Washington and an expert on the political economy of the arms trade in the Middle East, wrote in a blog post.

However, she expects the Biden administration’s new policy will have “a much more modest effect overall,” noting that the White House has already green-lit some controversial deals with nations in the region.

“In the United States … there is a strong constituency of proponents of weapons exports to the Middle East as an efficient way to sustain many jobs at home and promote security and stability in recipient states and the region,” she said. “Given how influential these voices remain in Washington, D.C., and what Biden has shown of his stance on these issues so far, this administration is likely to simply tweak or revamp its arms export policies rather than deeply transform them.”

Ellen Lord, who served as undersecretary of defense for acquisition and sustainment under Trump, said weapons exports and technology release are critical tools of American diplomacy and are important for promoting interoperability among U.S. and allied militaries.

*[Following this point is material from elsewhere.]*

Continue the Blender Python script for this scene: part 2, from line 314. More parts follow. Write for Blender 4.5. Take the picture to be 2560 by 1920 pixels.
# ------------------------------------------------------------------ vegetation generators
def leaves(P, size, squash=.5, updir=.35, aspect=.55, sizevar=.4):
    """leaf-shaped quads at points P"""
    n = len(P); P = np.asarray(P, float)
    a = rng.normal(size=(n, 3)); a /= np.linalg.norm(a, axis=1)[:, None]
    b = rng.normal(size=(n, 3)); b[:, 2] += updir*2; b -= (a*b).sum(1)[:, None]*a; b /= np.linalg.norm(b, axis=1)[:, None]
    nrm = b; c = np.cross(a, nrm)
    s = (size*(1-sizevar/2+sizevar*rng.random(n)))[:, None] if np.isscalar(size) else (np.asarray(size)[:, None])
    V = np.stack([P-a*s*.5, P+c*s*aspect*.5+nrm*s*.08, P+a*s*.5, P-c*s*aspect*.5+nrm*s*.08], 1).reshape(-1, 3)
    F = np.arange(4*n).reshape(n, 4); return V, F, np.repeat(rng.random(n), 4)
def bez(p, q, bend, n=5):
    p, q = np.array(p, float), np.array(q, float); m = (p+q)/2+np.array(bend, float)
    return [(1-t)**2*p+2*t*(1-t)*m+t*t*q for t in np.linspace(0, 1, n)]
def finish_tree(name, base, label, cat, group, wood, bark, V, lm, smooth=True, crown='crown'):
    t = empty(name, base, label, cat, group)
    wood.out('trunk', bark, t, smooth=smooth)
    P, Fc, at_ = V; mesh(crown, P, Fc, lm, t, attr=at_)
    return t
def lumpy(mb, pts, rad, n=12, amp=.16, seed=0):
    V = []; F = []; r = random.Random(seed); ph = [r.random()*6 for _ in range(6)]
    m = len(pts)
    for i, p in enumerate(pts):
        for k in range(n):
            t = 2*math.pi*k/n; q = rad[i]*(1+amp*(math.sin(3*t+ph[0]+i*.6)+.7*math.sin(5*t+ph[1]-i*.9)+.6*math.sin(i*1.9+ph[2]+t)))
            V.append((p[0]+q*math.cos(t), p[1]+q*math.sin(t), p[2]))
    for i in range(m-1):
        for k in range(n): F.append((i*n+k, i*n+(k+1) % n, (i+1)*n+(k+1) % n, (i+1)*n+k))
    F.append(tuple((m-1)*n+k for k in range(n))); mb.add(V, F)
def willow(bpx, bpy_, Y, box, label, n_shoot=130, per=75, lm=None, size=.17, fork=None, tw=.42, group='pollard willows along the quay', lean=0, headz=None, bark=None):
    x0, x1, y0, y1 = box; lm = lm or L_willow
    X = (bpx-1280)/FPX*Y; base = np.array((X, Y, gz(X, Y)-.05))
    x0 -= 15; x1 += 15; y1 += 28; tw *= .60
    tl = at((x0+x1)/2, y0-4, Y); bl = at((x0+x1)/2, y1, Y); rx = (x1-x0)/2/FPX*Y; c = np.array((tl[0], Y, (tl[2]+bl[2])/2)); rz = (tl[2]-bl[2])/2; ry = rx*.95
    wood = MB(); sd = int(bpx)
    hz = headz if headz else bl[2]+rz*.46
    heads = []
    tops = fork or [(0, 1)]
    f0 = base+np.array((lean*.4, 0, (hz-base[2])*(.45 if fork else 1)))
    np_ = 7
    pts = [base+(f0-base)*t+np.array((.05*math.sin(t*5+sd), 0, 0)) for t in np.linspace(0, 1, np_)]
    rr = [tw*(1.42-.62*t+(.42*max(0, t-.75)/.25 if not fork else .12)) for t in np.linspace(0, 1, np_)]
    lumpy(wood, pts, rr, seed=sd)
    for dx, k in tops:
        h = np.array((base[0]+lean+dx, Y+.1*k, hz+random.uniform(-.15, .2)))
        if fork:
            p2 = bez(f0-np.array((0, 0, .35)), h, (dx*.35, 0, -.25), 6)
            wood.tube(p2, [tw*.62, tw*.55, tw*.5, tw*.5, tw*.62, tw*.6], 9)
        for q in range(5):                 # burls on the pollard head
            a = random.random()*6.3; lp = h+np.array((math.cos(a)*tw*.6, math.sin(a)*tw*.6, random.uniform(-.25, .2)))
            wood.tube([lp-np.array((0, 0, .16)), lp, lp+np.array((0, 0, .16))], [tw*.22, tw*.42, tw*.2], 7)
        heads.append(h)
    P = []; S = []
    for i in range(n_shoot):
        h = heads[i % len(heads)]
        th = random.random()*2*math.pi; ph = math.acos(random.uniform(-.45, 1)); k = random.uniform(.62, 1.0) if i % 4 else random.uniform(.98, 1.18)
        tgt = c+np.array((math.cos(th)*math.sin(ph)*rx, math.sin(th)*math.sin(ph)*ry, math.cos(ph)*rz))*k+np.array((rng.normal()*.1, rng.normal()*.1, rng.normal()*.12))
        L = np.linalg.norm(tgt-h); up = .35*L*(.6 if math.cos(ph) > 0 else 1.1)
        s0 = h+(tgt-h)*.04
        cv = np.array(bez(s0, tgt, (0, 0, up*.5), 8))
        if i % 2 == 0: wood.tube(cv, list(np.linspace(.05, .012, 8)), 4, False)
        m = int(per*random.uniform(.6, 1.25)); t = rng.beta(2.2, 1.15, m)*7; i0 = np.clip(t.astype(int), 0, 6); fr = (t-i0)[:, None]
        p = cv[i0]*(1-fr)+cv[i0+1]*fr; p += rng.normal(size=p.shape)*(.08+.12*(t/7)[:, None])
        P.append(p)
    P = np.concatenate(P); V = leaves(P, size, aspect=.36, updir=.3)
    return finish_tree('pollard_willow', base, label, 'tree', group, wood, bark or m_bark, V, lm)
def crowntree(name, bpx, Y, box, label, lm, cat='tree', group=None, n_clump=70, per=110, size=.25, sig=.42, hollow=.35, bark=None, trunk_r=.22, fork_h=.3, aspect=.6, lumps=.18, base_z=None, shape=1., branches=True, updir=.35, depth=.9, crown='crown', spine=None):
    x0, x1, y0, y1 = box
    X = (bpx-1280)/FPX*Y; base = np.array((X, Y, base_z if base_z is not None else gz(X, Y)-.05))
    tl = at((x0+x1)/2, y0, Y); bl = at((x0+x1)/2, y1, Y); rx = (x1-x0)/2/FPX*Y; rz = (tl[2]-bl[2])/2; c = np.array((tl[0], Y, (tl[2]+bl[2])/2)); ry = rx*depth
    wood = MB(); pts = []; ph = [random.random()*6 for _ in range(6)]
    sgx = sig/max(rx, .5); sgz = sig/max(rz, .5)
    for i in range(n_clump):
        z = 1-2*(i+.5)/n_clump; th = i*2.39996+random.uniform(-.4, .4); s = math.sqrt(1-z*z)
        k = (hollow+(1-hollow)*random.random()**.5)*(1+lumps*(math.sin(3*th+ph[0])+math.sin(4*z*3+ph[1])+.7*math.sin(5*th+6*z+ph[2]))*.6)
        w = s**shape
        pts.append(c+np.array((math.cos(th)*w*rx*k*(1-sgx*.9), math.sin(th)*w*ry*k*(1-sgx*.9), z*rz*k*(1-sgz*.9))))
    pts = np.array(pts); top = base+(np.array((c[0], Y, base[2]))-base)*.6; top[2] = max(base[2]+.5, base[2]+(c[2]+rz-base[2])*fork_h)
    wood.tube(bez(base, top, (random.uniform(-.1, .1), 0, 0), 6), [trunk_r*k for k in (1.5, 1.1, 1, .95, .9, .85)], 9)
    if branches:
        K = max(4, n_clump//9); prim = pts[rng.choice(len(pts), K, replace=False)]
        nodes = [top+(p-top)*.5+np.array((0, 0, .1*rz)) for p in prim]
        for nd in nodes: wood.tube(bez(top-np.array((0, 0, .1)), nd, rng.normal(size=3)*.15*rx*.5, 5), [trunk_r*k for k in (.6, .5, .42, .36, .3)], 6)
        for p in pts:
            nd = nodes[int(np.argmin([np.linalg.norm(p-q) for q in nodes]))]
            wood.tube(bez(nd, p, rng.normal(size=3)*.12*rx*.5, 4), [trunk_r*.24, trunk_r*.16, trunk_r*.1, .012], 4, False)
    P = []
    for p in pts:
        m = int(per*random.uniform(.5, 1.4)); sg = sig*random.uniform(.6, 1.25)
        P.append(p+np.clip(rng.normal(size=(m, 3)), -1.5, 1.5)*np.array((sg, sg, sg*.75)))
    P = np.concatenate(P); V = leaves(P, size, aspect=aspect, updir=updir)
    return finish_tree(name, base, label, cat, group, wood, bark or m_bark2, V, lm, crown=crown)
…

“We’re a little bit different than most of our strategic competitors in that where we go to war, we do not go to war alone, we go with our partners and allies,” she said at the Future Force Capabilities Conference and Exhibition hosted by the National Defense Industrial Association. “That means that we need interoperable systems where we can communicate.”

Lord is currently a senior adviser with the Chertoff Group focused on defense programs, homeland security and the protection of critical infrastructure, and serves on the advisory board of NDIA’s Emerging Technologies Institute. 

In the past, some international partners, stymied by U.S. restrictions, have turned to other countries such as China and Russia to purchase defense equipment, she noted.

“They want to buy what we have,” Lord said. “There is a fine line between what [technology] we can release and what we need to hold close.

Those are tough conversations, but we need to have more of them if we truly want our partners and allies to have cutting edge capability.”